December marks the start of strawberry harvest season in south Louisiana.

“Louisiana strawberries are delicious whether produced on a Louisiana farm or in your backyard,” says LSU AgCenter fruit and vegetable specialist Kiki Fontenot. “Fresh-picked berries that have fully ripened on the bush are amazing.”

If you’re growing strawberries at home, knowing your weed management options is essential, Fontenot says.

For strawberries planted between September and mid-November, gardeners still have plenty of time to initiate a good weed management plan. Black plastic mulch is very effective in both keeping berries clean and preventing weed infestation.

Other choices include leaves, pine straw and shredded newspaper.

If you have applied a thick-enough mulch layer, pulling weeds by hand shouldn’t be too big of a chore. Mulch also does more than hold down weeds; it keeps the fruit off bare ground.

“Fruit that develops in contact with soil will rot,” Fontenot says.

She recommends at least 4 inches of mulch, adding that extra-thick layers of pine straw have another benefit in that they can be raked over plants when temperatures drop below freezing to provide a degree or two of protection. And, she says, many gardeners claim that raking pine needles over red berries helps camouflage the fruit from garden thieves such as birds and squirrels.

For gardeners who insist on using herbicides, chemicals labeled for use in and around strawberries are really limited.

Corn gluten meal packaged and sold by Preen is one of the only preemergent herbicides available to home gardeners. This product is organically labelled, but can be used only after strawberry plants are established in the garden and are at least 3 inches tall.

Once weeds break through the initial barrier of mulch and preemergent herbicide, gardeners have two chemical options.

Grasses can be controlled by spraying sethoxydim, a selective herbicide that only kills grasses. Applying sethoxydim over the top of the plants will not injure the berries.

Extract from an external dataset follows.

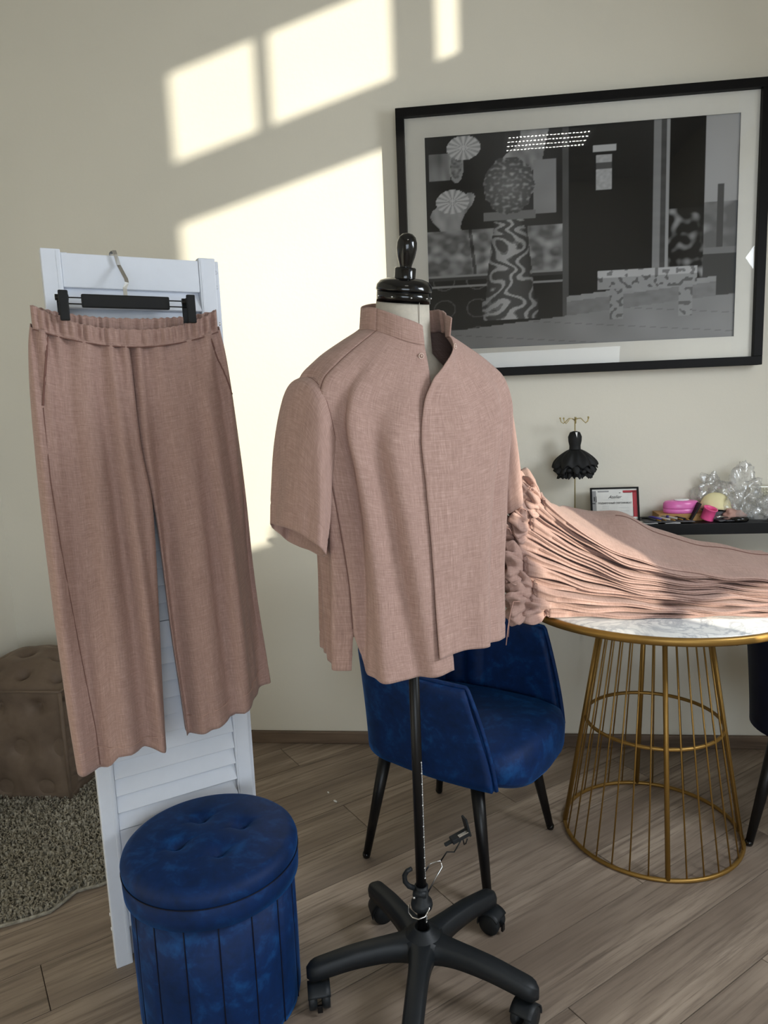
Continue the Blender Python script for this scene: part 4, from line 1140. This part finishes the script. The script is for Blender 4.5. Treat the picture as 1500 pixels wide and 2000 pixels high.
for k in range(14):
    a = 2*math.pi*k/14+0.2; MB().blob((0.058*math.cos(a), 0.044*math.sin(a), 0.188+0.008*math.sin(k*2.3)), (0.011, 0.009, 0.010), 12, 8, lambda d: 1+0.2*nz(d.x*4+k, d.y*4, d.z*4)).build('rosette', 'matte_black', js)
MB().prism([(-0.004, 0), (0.004, 0), (0.0018, -0.020)], 0, 0.0006).build('price_tag', 'white', js, (0.0025, -0.017, 0.331), (R(90), 0, 0))
for k, a in enumerate((R(170), R(215), R(268), R(330), R(20))):
    d = Vector((math.cos(a), math.sin(a)*0.7, 0))
    P = [(0, 0, 0.372)]+[tuple(d*r+Vector((0, 0, z))) for r, z in ((0.010, 0.379), (0.022, 0.380), (0.032, 0.370), (0.041, 0.363), (0.049, 0.369), (0.052, 0.380))]
    hk = MB().tube(P, 0.0016, 6).build('hook', 'brass', js)
    MB().blob(Vector(P[-1])+Vector((0, 0, 0.002)), (0.0034, 0.0034, 0.0034), 10, 6).build('hook_tip', 'brass', hk)

# ------------------------------------------------------------------ framed certificate
ce = thing('framed_certificate', 'small black framed gift certificate with red edge leaning on the wall', 'certificate', (0.555, 2.664, SZ), R(0))
TL_ = Matrix.Rotation(R(-14), 4, 'X')
CW, CHh = 0.173, 0.124
def lean(mb): mb.v = [tuple(TL_ @ Vector(p)) for p in mb.v]; return mb
for lo, hi in (((-CW/2, -0.006, 0), (CW/2, 0.006, 0.006)), ((-CW/2, -0.006, CHh-0.006), (CW/2, 0.006, CHh)), ((-CW/2, -0.006, 0.006), (-CW/2+0.006, 0.006, CHh-0.006)), ((CW/2-0.006, -0.006, 0.006), (CW/2, 0.006, CHh-0.006))):
    lean(MB().box(lo, hi, 0.0008)).build('frame_bar', 'frame_black', ce)
lean(MB().box((-CW/2+0.004, -0.001, 0.004), (CW/2-0.004, 0.004, CHh-0.004))).build('sheet', 'paper', ce)
def flat(name, rects, mat, y=-0.0013):
    mb = MB()
    for a, b, c, d in rects: mb.box((a, y, c), (b, y+0.0004, d))
    return lean(mb).build(name, mat, ce)
flat('red_border', [(0.062, 0.080, 0.014, 0.110), (0.030, 0.080, 0.104, 0.112)], 'red')
flat('grey_border', [(-0.080, -0.066, 0.010, 0.112), (-0.066, 0.060, 0.010, 0.0155), (-0.06, -0.02, 0.107, 0.112)], 'ink_grey', -0.0012)
flat('inner_sheet', [(-0.066, 0.064, 0.0165, 0.104)], 'paper', -0.0020)
flat('corner_marks', [(-0.067, -0.065, 0.016, 0.028), (-0.067, -0.052, 0.016, 0.0172), (-0.067, -0.065, 0.070, 0.092), (-0.074, -0.071, 0.074, 0.090), (-0.080, -0.070, 0.064, 0.067), (-0.020, 0.012, 0.0155, 0.0170), (0.038, 0.064, 0.0155, 0.0168), (0.064, 0.0655, 0.016, 0.050), (0.016, 0.022, 0.102, 0.104), (0.032, 0.060, 0.1025, 0.1037)], 'ink', -0.0026)
flat('small_print', [(-0.045, -0.020, 0.0545, 0.0552), (-0.045, -0.022, 0.048, 0.0486), (-0.054, -0.020, 0.041, 0.0414), (-0.05, -0.022, 0.034, 0.0344), (0.014, 0.05, 0.048, 0.0484), (0.018, 0.05, 0.036, 0.0366), (-0.05, 0.0, 0.026, 0.0264), (-0.042, 0.03, 0.0775, 0.0779)], 'ink_grey', -0.0026)
def lettering(name, body, size, loc, shear=0.0, mat='ink', parent=None, bold=0.0):
    cu = bpy.data.curves.new(name, 'FONT'); cu.body = body; cu.size = size; cu.align_x = 'CENTER'; cu.align_y = 'CENTER'; cu.shear = shear; cu.offset = bold; cu.extrude = 0.0001
    tmp = bpy.data.objects.new(name, cu); COL.objects.link(tmp); dg = bpy.context.evaluated_depsgraph_get()
    me = bpy.data.meshes.new_from_object(tmp.evaluated_get(dg)); bpy.data.objects.remove(tmp, do_unlink=True)
    me.transform(TL_ @ Matrix.Translation(loc) @ Matrix.Rotation(R(90), 4, 'X')); me.materials.clear(); me.materials.append(M[mat])
    o = bpy.data.objects.new(name, me); COL.objects.link(o); o.parent = parent; return o
lettering('heading', 'Atelier', 0.0165, (0.0, -0.0030, 0.088), 0.45, 'ink', ce)
lettering('title', '\u041f\u041e\u0414\u0410\u0420\u041e\u0427\u041d\u042b\u0419 \u0421\u0415\u0420\u0422\u0418\u0424\u0418\u041a\u0410\u0422', 0.0082, (0.0, -0.0030, 0.0655), 0, 'ink', ce, 0.00012)

# ------------------------------------------------------------------ clutter on the shelf
def shelf_thing(name, label, cat, x, y, rz=0.0, z=SZ, group=None): return thing(name, label, cat, (x, y, z), rz, group)
b = shelf_thing('pink_case', 'glossy pink oval plastic case with pale lid insert on the shelf', 'case', 0.785, 2.665, 0, SZ+0.026)
def oval(prof, ax=1.0, ay=0.55, n=48): return MB().lathe(prof, n, (0, 0, 0), True, ax, ay)
oval([(0.056, 0.0), (0.061, 0.003), (0.062, 0.016), (0.0605, 0.0165)]).build('case_base', 'pink', b)
oval([(0.0615, 0.0170), (0.0625, 0.020), (0.061, 0.036), (0.055, 0.043), (0.045, 0.045)]).build('case_lid', 'pink', b)
MB().lathe([(0.001, 0), (0.026, 0), (0.027, 0.002), (0.025, 0.004), (0.001, 0.0045)], 24, (0.002, 0, 0.045), True, 1, 0.6).build('lid_insert', 'white', b)
k = MB().box((0.70, 2.632, SZ+0.0005), (0.872, 2.720, SZ+0.026), 0.001).build('kraft_box', 'kraft'); tag(k, 'flat brown card box under the pink case', 'box')
k2 = shelf_thing('pink_tape_roll', 'hot pink open plastic ring lying tilted before the cream cup', 'ring', 0.862, 2.622)
rr = MB().lathe([(0.0205, 0.0), (0.0235, 0.0005), (0.0220, 0.004), (0.0212, 0.036), (0.0245, 0.040), (0.0245, 0.043), (0.0215, 0.043), (0.0180, 0.037), (0.0185, 0.004), (0.0205, 0.0)], 40)
mt_ = Matrix.Translation((0, 0, 0.0085)) @ Matrix.Rotation(R(14), 4, 'Y') @ Matrix.Rotation(R(16), 4, 'X'); rr.v = [tuple(mt_ @ Vector(p)) for p in rr.v]; rr.build('ring_body', 'hotpink', k2)
ph_ = MB().box((-0.004, -0.018, 0.0), (0.003, 0.018, 0.070), 0.0015, Matrix.Rotation(R(28), 4, 'Y')).build('phone_stand_slab', 'matte_black', None, (0.806, 2.628, SZ+0.003)); tag(ph_, 'thin black slab leaning against the pink ring', 'slab')
dm = MB(); rings = []
for r, z in ((0.001, 0.062), (0.012, 0.061), (0.026, 0.056), (0.040, 0.045), (0.049, 0.028), (0.053, 0.010), (0.053, 0.0)): rings.append([(r*math.cos(2*math.pi*q/40)*(1+0.08*math.sin(2*math.pi*q/40)), r*0.7*math.sin(2*math.pi*q/40), z) for q in range(40)])
o = dm.loft(rings, True).build('foam_cup', 'cream', None, (0.905, 2.662, SZ+0.033), (R(-10), R(6), 0)); tag(o, 'smooth cream foam bra cup standing beside the plastic bag', 'foam cup'); solidify(o, 0.003)
k = MB().box((0.874, 2.630, SZ+0.0005), (0.955, 2.715, SZ+0.032), 0.002).build('grey_box', 'grey_cloth'); tag(k, 'low dark grey box under the cream cup', 'box')
def crumple(seed, amp): return lambda d: 1+amp*(1.3*nz(d.x*1.7+seed, d.y*1.7, d.z*1.7)-0.55*abs(nz(d.x*4+seed, d.y*4, d.z*4))-0.3*abs(nz(d.x*9+seed, d.y*9, d.z*9))+0.2)
o = MB().blob((0, 0, 0.083), (0.064, 0.046, 0.088), 64, 44, crumple(3.3, 0.6)).build('plastic_bag', 'film', None, (0.985, 2.655, SZ)); tag(o, 'tall crumpled clear plastic bag at the right of the shelf', 'plastic bag')
o = MB().blob((0, 0, 0.060), (0.052, 0.026, 0.060), 48, 36, crumple(8.1, 0.55)).build('plastic_bag', 'film', None, (0.905, 2.712, SZ+0.034)); tag(o, 'smaller clear plastic bag crumpled behind the cream cup', 'plastic bag')
o = MB().blob((0, 0, 0.040), (0.040, 0.030, 0.040), 40, 28, crumple(5.7, 0.55)).build('plastic_bag', 'film', None, (1.068, 2.635, SZ)); tag(o, 'low clear plastic bag slumped at the far right of the shelf', 'plastic bag')
o = MB().blob((0, 0, 0.020), (0.036, 0.018, 0.022), 32, 20, crumple(1.7, 0.3)).build('lace_bundle', 'linen_cord', None, (0.952, 2.618, SZ)); tag(o, 'crumpled pink lace bundle in front of the tall plastic bag', 'lace')
b = shelf_thing('black_case', 'small round black case in front of the plastic bags', 'case', 0.965, 2.592)
MB().lathe([(0.019, 0.0005), (0.023, 0.004), (0.0235, 0.012), (0.020, 0.0165), (0.001, 0.018)], 32, (0, 0, 0), True, 1.25, 0.7).build('case_body', 'gloss_black', b)
MB().box((-0.047, -0.005, 0.001), (-0.024, 0.005, 0.009), 0.003).build('case_strap', 'matte_black', b)
b = shelf_thing('glass_block', 'ribbed pale glass block against the wall at the right end', 'glass block', 1.075, 2.705)
MB().box((-0.045, -0.018, 0.0005), (0.045, 0.018, 0.112), 0.004).build('block_body', 'paleglass', b)
for i in range(8):
    for j in range(9): MB().blob((-0.038+i*0.0108, -0.018, 0.012+j*0.0112), (0.0048, 0.0022, 0.0048), 8, 6).build('stud', 'paleglass', b)
b = shelf_thing('dark_bottle', 'dark bottle at the right border of the picture on the shelf', 'bottle', 1.118, 2.640)
MB().lathe([(0.018, 0.0005), (0.019, 0.003), (0.019, 0.072), (0.016, 0.080), (0.009, 0.085), (0.009, 0.098), (0.001, 0.099)], 28, (0, 0, 0), True).build('bottle_body', 'matte_black', b)
MB().lathe([(0.0105, 0.086), (0.0105, 0.100), (0.001, 0.101)], 20, (0, 0, 0), True).build('bottle_cap', 'gloss_black', b)
tools = [(0.668, 2.600, 25, 0.062, 'black_metal', 'black handled seam tool lying nearest the certificate'), (0.690, 2.606, 38, 0.060, 'purple', 'purple handled seam ripper lying on grey cloth'), (0.716, 2.604, 30, 0.068, 'greywood', 'pale grey pen lying across the cloth scraps'),
         (0.742, 2.612, 35, 0.072, 'greywood', 'second pale grey pen with purple grip on the cloth'), (0.772, 2.606, 20, 0.050, 'black_metal', 'dark tool with brass tip beside the black slab'), (0.915, 2.600, -20, 0.062, 'steel', 'thin steel tool right of the pink ring')]
for n_, (x, y, an, l, mt, lb) in enumerate(tools):
    b = shelf_thing('sewing_tool', lb, 'sewing tool', x, y, R(-an), SZ+0.0105+0.002*(n_ % 2))
    MB().tube([(-l*0.55, 0, 0.006), (-l*0.3, 0, 0.007), (l*0.25, 0, 0.002)], [0.0030, 0.0042, 0.0036], 10).build('handle', mt, b)
    MB().tube([(l*0.25, 0, 0.002), (l*0.40, 0, 0.0005), (l*0.52, 0, -0.001)], [0.0030, 0.0028, 0.0012], 10).build('tip', 'gold' if n_ < 5 else 'steel', b)
    if n_ == 3: MB().tube([(-l*0.30, 0, 0.0070), (-l*0.16, 0, 0.006)], 0.0050, 10).build('grip', 'purple', b)
rc_ = random.Random(5)
for n_, (x, y, w, d, mt, lb) in enumerate([(0.690, 2.606, 0.050, 0.024, 'grey_cloth', 'grey cloth scrap under the seam tools'), (0.755, 2.603, 0.055, 0.024, 'grey_cloth', 'dark grey cloth scrap before the pink case'), (0.935, 2.604, 0.045, 0.022, 'grey_cloth', 'grey cloth scrap beside the round black case'), (0.655, 2.612, 0.030, 0.030, 'paper', 'white paper scrap at the foot of the certificate'), (0.735, 2.590, 0.026, 0.010, 'paper', 'small white paper strip at the shelf front edge')]):
    gr = []
    for j in range(9): gr.append([(-w+2*w*i_/14+0.005*nz(j*0.9, n_*3.0), -d/1.0+2*d*j/8+0.004*nz(i_*0.7, n_*5.0), 0.0030+0.006*(0.5+0.5*nz(i_*0.35+n_*9, j*0.5)) if mt != 'paper' else 0.0012+0.004*max(0, nz(i_*0.2+n_, j*0.2))) for i_ in range(15)])
    o = MB().loft(gr, False).build('cloth_scrap' if mt != 'paper' else 'paper_scrap', mt, None, (x, y, SZ)); solidify(o, 0.0012); tag(o, lb, 'scrap')
# ------------------------------------------------------------------ scraps on the floor
for px, py, s, lb in ((-0.471, 2.300, 0.009, 'tiny white scrap on the floor between pouf and armchair'), (-0.507, 2.356, 0.005, 'tinier white crumb on the floor nearer the back wall')):
    o = MB().blob((0, 0, 0.003), (s, s*0.5, 0.003), 14, 8, lambda d: 1+0.3*nz(d.x*3, d.y*3, d.z*3)).build('floor_scrap', 'paper', None, (px, py, 0), (0, 0, R(-40))); tag(o, lb, 'scrap')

If you have both grasses and broadleaf weeds, you can apply pelargonic acid, sold primarily as Scythe. This is an organic herbicide that will knock back annual weeds but requires several applications to kill perennial weeds.

Because pelargonic acid is non-selective, it will kill or injure both broadleaf and grass plants — including strawberries.

“Be very careful not to spray it on the berry plants,” Fontenot cautions. “Rather, use it in the row middles or around plants.”

As always, read and follow all label directions on garden chemicals.